Printing Papers operating profits were $143 million (a loss of $47 million after special items) in the fourth quarter of 2013 versus $144 million ($93 million including special items) in the third quarter of 2013. North America experienced fixed cost penalties and lower sales volumes resulting from Courtland’s partial shutdown in the quarter, partly offset by lower maintenance outages and improved sales price/mix. Brazil’s results improved largely driven by higher volume and better mix from seasonally stronger demand. Europe was negatively impacted by higher outages, while India improved with stronger prices and volume, along with no maintenance outages in fourth quarter of 2013.

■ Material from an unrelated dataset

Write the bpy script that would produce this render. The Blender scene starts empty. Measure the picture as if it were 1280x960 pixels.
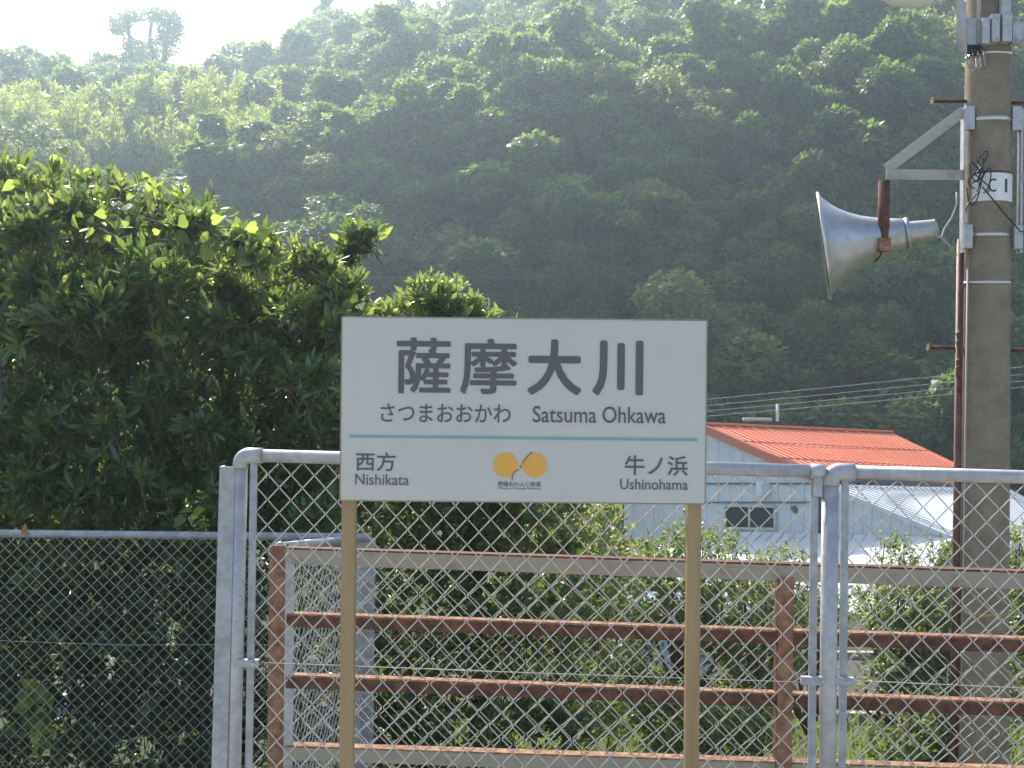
import bpy, bmesh, math, random
import numpy as np
from mathutils import Vector, Matrix
random.seed(7); rng = np.random.default_rng(7)
S = bpy.context.scene; COL = S.collection
R = math.radians

# ---------------------------------------------------------------- camera
F, EYE, ROLL = 1400.0, 1.6, R(0.6)          # focal length in pixels of the 1280 px photograph, eye height
cam = bpy.data.cameras.new('camera'); cam.sensor_width = 36; cam.lens = 36*F/1280
cam.clip_start = .05; cam.clip_end = 3000
cam_o = bpy.data.objects.new('camera', cam); COL.objects.link(cam_o)
cam_o.location = (0, 0, EYE); cam_o.rotation_euler = (R(90), -ROLL, 0); S.camera = cam_o

# ---------------------------------------------------------------- light
SUN_EL, SUN_AZ = R(43), R(21)               # elevation; azimuth to the left of the view direction (+Y)
W = bpy.data.worlds.new('World'); S.world = W; W.use_nodes = True
nt = W.node_tree; bg = nt.nodes['Background']
sky = nt.nodes.new('ShaderNodeTexSky'); sky.sky_type = 'NISHITA'; sky.sun_disc = False
sky.sun_elevation = SUN_EL; sky.sun_rotation = -SUN_AZ
sky.air_density = 1.0; sky.dust_density = 3.0; sky.ozone_density = 1.0
nt.links.new(sky.outputs[0], bg.inputs[0]); bg.inputs[1].default_value = .15
sl = bpy.data.lights.new('sun', 'SUN'); sl.energy = 4.2; sl.angle = R(.5); sl.color = (1, .95, .86)
so = bpy.data.objects.new('sun', sl); COL.objects.link(so)
sdir = Vector((-math.sin(SUN_AZ)*math.cos(SUN_EL), math.cos(SUN_AZ)*math.cos(SUN_EL), math.sin(SUN_EL)))
so.rotation_euler = sdir.to_track_quat('Z', 'Y').to_euler(); so.location = (0, 0, 50)
S.view_settings.view_transform = 'Standard'; S.view_settings.look = 'None'
S.view_settings.exposure = 1.0
S.view_settings.use_white_balance = True; S.view_settings.white_balance_temperature = 6650; S.view_settings.white_balance_tint = 10; S.view_settings.gamma = 1
S.cycles.max_bounces = 8; S.cycles.transparent_max_bounces = 8; S.cycles.volume_bounces = 1
S.cycles.sample_clamp_indirect = 6

def P(px, py, Y):                            # a point of the place at depth Y from where it appears
    dx, dy = px-640, py-480; c, s = math.cos(ROLL), math.sin(ROLL)
    return Vector(((dx*c+dy*s)/F*Y, Y, EYE-(-dx*s+dy*c)/F*Y))

# ---------------------------------------------------------------- materials
def mat(name, col, rough=.6, metal=0., col2=None, scale=8., detail=4., bump=0., bscale=60., spec=.5, lo=.4, hi=.6, stretch=None):
    m = bpy.data.materials.new(name); m.use_nodes = True; n = m.node_tree.nodes; l = m.node_tree.links
    b = n['Principled BSDF']; b.inputs['Roughness'].default_value = rough; b.inputs['Metallic'].default_value = metal
    b.inputs['Specular IOR Level'].default_value = spec; b.inputs['Base Color'].default_value = (*col, 1)
    tc = n.new('ShaderNodeTexCoord'); src = tc.outputs['Object']
    if stretch:
        mp = n.new('ShaderNodeMapping'); mp.inputs['Scale'].default_value = stretch; l.new(src, mp.inputs[0]); src = mp.outputs[0]
    if col2:
        t = n.new('ShaderNodeTexNoise'); t.inputs['Scale'].default_value = scale; t.inputs['Detail'].default_value = detail
        t.inputs['Roughness'].default_value = .65
        r = n.new('ShaderNodeValToRGB'); r.color_ramp.elements[0].position = lo; r.color_ramp.elements[1].position = hi
        r.color_ramp.elements[0].color = (*col, 1); r.color_ramp.elements[1].color = (*col2, 1)
        l.new(src, t.inputs['Vector']); l.new(t.outputs['Fac'], r.inputs[0]); l.new(r.outputs[0], b.inputs['Base Color'])
        mr = n.new('ShaderNodeMapRange'); mr.inputs['To Min'].default_value = max(.05, rough-.1); mr.inputs['To Max'].default_value = min(1, rough+.12)
        l.new(t.outputs['Fac'], mr.inputs[0]); l.new(mr.outputs[0], b.inputs['Roughness'])
    if bump:
        t2 = n.new('ShaderNodeTexNoise'); t2.inputs['Scale'].default_value = bscale; t2.inputs['Detail'].default_value = 5
        bp = n.new('ShaderNodeBump'); bp.inputs['Strength'].default_value = bump; bp.inputs['Distance'].default_value = .01
        l.new(src, t2.inputs['Vector']); l.new(t2.outputs['Fac'], bp.inputs['Height']); l.new(bp.outputs[0], b.inputs['Normal'])
    return m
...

Consumer Packaging operating profits were $32 million ($30 million including special items) in the fourth quarter of 2013 compared with $73 million (before and after special items) in the third quarter of 2013. Significant planned maintenance outage expenses and lower volume more than offset the impact of improved pricing.

xpedx, the company’s North American distribution business, reported operating profits of $5 million (a loss of $397 million including special items) in the fourth quarter of 2013 as lower demand impacted results, compared with $19 million ($13 million including special items) in the third quarter of 2013.

International Paper recorded Ilim joint venture equity losses of $12 million in the fourth quarter of 2013, compared with equity earnings of $11 million in the third quarter of 2013. The company recognized an after-tax foreign exchange loss of $6 million in the fourth quarter of 2013 compared with an after-tax gain of $8 million in the third quarter of 2013 due to foreign exchange movement in the U.S. dollar versus the Russian ruble. The impact in both quarters was due to non-cash adjustments associated with the Ilim Group joint venture’s U.S. dollar denominated debt.

Corporate items net, for the 2013 fourth quarter were income of $6 million compared with expenses of $13 million in the third quarter of 2013.